Federal agents decided that the best way to stop the Royal Box from re-establishing its illegal business was to annihilate it.   Deputy Prohibition Administrator H. C. Bradford supervised a “gang of laborers” who were told to demolish the lavish interiors.  The two bars were dismantled and hauled away on a truck before Federal Judge Robert Patterson issued a stop order.  The Times reported on January 3, 1932 that “Demolition of the elaborate furnishings of the Royal Box, Joe Zelli’s night club at 17 West Fifty-sixth Street…was halted yesterday by an injunction restraining Federal agents from removing anything but the two bars and liquors.”

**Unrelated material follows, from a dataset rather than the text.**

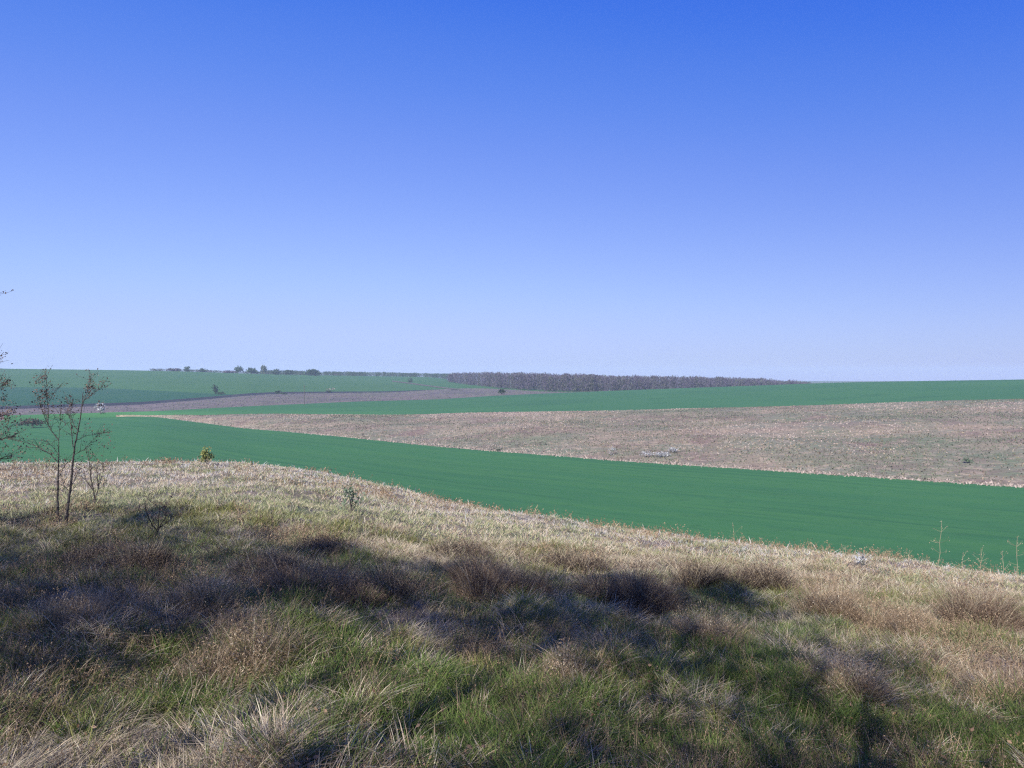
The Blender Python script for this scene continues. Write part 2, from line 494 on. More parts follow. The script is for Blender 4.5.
bank_Q = patch('bank', BP, NP, 10, M_thatch, 'dry grass bank dropping from the brow to the valley crop', 'bank')
field_Q = patch('valley_field', NP, EP, 40, M_wheat, 'smooth deep green crop field across the valley floor', 'crop field', bulge=-.6, noise=.25, nscale=40)
lenEH = np.linalg.norm(HP - EP, axis=1)
fr = np.clip(1.0 / np.maximum(lenEH, .01), 0, .25)[:, None]
E2P = EP * (1 - fr) + HP * fr
patch('field_verge', EP, E2P, 2, M_verge, 'thin pale grass margin between valley crop and dry hillside', 'verge')
hill_Q = patch('dry_hillside', E2P, HP, 36, M_dry, 'brown dry grass hillside rising beyond the valley crop', 'hillside', bulge=1.2, noise=1.3, nscale=26, seed=3)
upper_Q = patch('upper_field', HP, UP, 30, M_wheat_upper, 'green crop field on the rise above the dry hillside', 'crop field', bulge=2.0, noise=.3, nscale=60)
strip_Q = patch('fallow_strip', UP, TP, 22, M_fallow, 'mauve brown uncropped strip running left below the pale fields', 'fallow land', bulge=.3, noise=.5, nscale=30)
patch('field_ditch', TP, T2P, 3, M_ditch, 'narrow dark furrow line along the top of the brown strip', 'ditch', bulge=-.3)
patch('dark_field', T2P, DP, 14, M_wheat_dark, 'darker green wedge of crop at far left', 'crop field')
far_Q = patch('far_field', DP, ZP, 24, M_wheat_far, 'paler green crop field reaching the tree line at far left', 'crop field', bulge=1.2)
patch('distant_land', ZP, FP, 12, M_far, 'low land hidden beyond the skyline', 'land')

V_all = np.concatenate(ALL_V); F_all = np.concatenate(ALL_F)
bvh = BVHTree.FromPolygons([tuple(v) for v in V_all], [tuple(f) for f in F_all])
def hit(px, py):
    d = ray(px, py).normalized()
    loc, nrm, idx, dist = bvh.ray_cast(Vector((0, 0, EYE)), d)
    return loc
def ground_at(x, y):
    loc, n_, i_, d_ = bvh.ray_cast(Vector((x, y, 200)), Vector((0, 0, -1)))
    return loc

# far wooded hill on the left skyline
hx = np.linspace(-2200, -700, 90)
ridge = 14.5 * np.exp(-((hx + 1085) / 130) ** 2) + 6 * np.exp(-((hx + 1600) / 250) ** 2) + 2.0 * (fbm(hx, hx * 0, 60, 2) - .5)
Gh = np.zeros((9, 90, 3))
for i, (dy, k) in enumerate([(-420, -.9), (-300, -.3), (-190, .25), (-90, .7), (0, 1), (90, .7), (190, .25), (300, -.3), (420, -.9)]):
    Gh[i, :, 0] = hx; Gh[i, :, 1] = 1500 + dy * .6
    Gh[i, :, 2] = np.where(k > 0, ridge * k, k * 30) + (EYE if k > 0 else 0)
grid_obj('far_hill', Gh, M_hill, 'faint blue wooded rise on the skyline at far left', 'hill')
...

But the injunction was soon overturned and on January 22 a truck pulled up on front of the building as workers stripped the club of its furnishings and fixtures.   Zelli’s troubles were compounded when, in March, his creditors filed an involuntary petition for bankruptcy against the Royal Box, Inc.

The government agents got their way and the doors of the Royal Box Club would never open again.  Later that year the former mansion became the offices of Warren & Arthur Smadbeck, Inc. called by The Times “large holders of realty in this city and developers of country real estate.”  The firm would stay in No. 17 until December 1940 when they purchased the six-story office building at No. 125 East 23rd Street.
The end of the modern marquee cleverly echoes the neo-Georgian fanlight over the entrance -- photo by Alice Lum

In the 1943 the first two floors of the house were converted to a restaurant, with the upper floors remaining vacant.   Three years later the restaurant space became a beauty parlor and apartments, two per floor, were installed upstairs.  Then in 1976 Takara Belmont, a Japanese manufacturer of furnishings and equipment for beauty salons, spas and barbershops converted the building to offices, a first floor showroom, and a single apartment on the top floor.